Takich emocji w końcówce spotkania Rekordu z Remedium chyba mało kto się spodziewał. Pyskowiczanie szukali bramki dającej jeden punkt, a okazji do tego im nie brakowało.

Już w 10. minucie Artur Popławski po akcji z Łukaszem Mentelem był bliski otwarcia wyniku. Ci sami zawodnicy szukali również szczęścia w strzałach z dystansu, ale dopiero kombinacyjna akcja z udziałem Michała Marka i Wojciecha Łysonia po wznowieniu z boku przyniosła efekt. Trzynasta minuta okazała się wyjątkowo pechowa dla pyskowiczan, bo jak się później okazało bramka ta dała trzy punkty. Rekord miał jeszcze w pierwszej połowie swoje okazje, najlepszą Tomasz Dura, ale przedłużony rzut karny obronił Łukasz Groszak.

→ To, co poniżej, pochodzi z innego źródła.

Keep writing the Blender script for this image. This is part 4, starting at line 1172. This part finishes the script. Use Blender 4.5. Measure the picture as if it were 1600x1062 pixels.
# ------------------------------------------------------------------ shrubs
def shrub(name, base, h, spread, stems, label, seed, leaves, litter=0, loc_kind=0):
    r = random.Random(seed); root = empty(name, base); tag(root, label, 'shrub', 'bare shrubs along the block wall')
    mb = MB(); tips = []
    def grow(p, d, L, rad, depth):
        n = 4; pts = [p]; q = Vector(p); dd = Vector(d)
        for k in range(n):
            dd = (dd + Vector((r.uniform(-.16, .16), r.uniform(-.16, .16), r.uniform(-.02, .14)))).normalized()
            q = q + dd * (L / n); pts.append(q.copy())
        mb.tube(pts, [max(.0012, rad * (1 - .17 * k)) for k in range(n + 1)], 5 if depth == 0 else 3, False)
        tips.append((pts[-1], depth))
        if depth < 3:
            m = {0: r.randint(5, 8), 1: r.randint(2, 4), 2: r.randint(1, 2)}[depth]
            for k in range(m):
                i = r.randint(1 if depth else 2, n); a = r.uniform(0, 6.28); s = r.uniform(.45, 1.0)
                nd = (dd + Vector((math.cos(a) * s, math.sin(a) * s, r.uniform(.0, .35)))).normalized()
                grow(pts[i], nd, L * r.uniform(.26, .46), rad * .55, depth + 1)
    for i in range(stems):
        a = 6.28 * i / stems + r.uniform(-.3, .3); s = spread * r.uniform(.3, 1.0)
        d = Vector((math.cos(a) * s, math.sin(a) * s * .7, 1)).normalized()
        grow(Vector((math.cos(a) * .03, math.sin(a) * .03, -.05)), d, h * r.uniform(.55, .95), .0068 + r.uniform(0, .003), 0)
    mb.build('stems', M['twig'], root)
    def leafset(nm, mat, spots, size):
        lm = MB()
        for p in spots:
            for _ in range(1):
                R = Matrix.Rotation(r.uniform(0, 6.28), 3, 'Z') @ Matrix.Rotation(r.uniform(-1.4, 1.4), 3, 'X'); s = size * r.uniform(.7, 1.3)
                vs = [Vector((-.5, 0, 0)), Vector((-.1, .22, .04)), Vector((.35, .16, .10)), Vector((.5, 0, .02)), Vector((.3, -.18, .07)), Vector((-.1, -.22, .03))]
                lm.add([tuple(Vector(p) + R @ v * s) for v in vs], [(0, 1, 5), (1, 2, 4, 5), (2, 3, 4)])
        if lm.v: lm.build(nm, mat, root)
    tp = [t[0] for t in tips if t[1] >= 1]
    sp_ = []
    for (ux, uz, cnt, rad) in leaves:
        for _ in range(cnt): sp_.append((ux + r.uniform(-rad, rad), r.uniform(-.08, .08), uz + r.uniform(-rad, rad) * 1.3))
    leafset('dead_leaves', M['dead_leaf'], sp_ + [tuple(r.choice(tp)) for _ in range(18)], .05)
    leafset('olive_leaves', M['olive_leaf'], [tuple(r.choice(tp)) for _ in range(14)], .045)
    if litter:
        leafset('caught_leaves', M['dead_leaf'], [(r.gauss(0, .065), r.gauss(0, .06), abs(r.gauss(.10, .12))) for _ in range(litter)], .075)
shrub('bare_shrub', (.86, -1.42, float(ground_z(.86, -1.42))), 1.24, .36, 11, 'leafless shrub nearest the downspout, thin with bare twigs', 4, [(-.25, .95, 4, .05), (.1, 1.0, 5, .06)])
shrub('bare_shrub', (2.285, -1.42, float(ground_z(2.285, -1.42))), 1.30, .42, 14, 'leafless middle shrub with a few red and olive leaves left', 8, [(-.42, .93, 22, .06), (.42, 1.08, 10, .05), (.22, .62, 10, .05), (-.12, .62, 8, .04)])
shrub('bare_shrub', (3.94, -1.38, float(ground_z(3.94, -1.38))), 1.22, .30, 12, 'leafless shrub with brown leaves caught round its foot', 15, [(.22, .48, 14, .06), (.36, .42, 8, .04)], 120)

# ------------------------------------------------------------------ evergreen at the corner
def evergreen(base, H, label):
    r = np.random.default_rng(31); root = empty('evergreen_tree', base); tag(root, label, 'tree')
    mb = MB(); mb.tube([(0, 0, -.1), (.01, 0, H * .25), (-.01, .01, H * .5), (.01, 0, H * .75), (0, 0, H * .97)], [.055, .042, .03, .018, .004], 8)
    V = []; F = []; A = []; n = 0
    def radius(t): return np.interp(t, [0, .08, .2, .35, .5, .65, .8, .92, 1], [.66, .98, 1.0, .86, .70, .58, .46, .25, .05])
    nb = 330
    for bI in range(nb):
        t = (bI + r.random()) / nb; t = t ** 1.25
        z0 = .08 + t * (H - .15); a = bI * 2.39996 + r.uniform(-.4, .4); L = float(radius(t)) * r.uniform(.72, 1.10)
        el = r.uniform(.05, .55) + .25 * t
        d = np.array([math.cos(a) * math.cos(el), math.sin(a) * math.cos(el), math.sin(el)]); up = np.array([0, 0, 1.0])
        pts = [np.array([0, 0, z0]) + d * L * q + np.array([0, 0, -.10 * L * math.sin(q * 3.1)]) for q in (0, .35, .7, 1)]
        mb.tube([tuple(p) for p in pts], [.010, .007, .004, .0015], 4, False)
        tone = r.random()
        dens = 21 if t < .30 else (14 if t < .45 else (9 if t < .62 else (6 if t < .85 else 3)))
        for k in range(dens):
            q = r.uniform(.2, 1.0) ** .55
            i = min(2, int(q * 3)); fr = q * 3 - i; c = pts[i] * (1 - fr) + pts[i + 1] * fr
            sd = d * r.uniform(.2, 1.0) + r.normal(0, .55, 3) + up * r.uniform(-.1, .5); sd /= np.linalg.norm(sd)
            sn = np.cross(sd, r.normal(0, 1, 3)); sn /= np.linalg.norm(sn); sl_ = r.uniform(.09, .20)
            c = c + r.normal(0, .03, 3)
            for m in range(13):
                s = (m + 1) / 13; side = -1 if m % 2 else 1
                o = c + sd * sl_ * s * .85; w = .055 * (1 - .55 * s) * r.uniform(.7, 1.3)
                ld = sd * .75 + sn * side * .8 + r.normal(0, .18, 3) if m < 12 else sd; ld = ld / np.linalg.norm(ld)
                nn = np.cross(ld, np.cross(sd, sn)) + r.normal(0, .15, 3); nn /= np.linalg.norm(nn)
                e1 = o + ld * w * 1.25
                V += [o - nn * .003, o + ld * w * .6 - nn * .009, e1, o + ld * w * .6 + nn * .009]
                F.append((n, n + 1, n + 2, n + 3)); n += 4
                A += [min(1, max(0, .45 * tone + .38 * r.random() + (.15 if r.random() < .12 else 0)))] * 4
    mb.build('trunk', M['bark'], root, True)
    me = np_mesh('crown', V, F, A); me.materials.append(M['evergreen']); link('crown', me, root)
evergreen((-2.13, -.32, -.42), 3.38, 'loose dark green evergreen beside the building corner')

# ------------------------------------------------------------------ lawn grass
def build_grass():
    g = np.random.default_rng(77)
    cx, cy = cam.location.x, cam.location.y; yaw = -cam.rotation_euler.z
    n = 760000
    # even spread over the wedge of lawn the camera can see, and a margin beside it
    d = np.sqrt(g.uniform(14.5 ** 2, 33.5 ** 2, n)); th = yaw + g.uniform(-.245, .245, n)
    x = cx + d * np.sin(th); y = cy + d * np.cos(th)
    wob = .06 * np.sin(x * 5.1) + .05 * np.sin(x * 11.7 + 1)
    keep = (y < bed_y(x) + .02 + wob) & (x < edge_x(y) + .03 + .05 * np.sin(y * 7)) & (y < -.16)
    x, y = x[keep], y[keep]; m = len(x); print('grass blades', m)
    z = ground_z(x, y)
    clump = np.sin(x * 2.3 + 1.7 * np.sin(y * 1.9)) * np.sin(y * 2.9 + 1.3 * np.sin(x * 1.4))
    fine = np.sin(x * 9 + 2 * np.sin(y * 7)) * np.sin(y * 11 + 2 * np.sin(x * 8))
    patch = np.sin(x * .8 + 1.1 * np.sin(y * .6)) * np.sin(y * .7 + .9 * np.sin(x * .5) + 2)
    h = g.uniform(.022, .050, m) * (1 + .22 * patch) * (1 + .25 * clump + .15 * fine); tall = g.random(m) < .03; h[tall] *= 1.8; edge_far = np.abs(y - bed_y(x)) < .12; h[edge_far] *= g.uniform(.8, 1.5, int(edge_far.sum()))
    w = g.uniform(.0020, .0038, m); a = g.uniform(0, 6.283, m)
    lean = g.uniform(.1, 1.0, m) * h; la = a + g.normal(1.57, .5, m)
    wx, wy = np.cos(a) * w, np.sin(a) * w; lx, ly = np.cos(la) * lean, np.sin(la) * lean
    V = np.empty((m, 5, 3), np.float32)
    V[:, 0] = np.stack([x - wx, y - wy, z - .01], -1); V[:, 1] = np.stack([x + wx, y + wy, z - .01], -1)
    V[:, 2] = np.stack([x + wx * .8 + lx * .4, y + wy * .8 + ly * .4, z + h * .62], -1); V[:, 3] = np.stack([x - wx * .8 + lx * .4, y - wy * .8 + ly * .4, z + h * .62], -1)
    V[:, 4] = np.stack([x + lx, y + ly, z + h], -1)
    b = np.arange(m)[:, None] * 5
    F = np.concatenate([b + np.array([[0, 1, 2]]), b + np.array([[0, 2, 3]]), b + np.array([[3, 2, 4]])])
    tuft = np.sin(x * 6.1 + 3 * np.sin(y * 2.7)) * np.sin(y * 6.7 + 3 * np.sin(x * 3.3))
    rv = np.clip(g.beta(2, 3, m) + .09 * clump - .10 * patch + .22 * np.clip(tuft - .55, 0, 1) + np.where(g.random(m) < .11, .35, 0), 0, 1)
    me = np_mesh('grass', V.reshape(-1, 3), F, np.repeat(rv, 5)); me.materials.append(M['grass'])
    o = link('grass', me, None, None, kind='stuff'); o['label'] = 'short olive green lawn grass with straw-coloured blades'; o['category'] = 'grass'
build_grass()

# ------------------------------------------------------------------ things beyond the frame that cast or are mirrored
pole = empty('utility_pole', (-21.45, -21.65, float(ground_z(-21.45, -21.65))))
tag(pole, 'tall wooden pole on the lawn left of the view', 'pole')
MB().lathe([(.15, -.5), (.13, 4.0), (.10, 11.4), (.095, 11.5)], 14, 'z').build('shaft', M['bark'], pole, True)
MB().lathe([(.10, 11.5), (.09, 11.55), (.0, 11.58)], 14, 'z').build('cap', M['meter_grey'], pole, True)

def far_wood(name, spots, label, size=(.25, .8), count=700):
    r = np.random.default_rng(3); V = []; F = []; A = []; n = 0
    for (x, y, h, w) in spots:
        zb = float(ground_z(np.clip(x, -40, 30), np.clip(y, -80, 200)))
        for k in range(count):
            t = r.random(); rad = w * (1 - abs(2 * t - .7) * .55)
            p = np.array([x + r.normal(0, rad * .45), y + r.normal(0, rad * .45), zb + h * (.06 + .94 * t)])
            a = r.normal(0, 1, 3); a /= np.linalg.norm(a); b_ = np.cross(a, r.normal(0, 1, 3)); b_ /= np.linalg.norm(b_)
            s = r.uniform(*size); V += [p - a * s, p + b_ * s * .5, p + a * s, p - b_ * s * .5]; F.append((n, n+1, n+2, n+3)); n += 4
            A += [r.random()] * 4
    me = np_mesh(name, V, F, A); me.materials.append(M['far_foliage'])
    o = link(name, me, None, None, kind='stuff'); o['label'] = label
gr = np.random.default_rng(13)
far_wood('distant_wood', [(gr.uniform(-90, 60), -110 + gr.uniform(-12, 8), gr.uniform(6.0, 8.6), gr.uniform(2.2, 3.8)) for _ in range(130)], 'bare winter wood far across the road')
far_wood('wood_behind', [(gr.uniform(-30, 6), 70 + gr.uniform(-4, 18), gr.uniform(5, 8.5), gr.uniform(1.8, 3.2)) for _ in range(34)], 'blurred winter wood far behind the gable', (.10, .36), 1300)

Druga połowa rozpoczęła się od ataków gospodarzy, którzy w ciągu pierwszych 70 sekund stworzyli sobie dwie doskonałe sytuacje. W obu pomylił się Marek. Grzech nieskuteczności dotyczył także Rafała Franza, który dwukrotnie był bliski pokonania Groszaka. Z czasem jednak do głosu coraz częściej dochodzili gracze dziesiątej drużyny ekstraklasy, którzy nieskutecznie do samego końca nękali Krystiana Brzenka.

Rekord Bielsko-Biała - Remedium Pyskowice 1:0 (1:0)
Bramka: Łysoń (12. min.)

Rekord: Brzenk; Szymura, Szłapa, Łysoń, Marek, Popławski, Bubec, Mentel, Dura oraz Franz.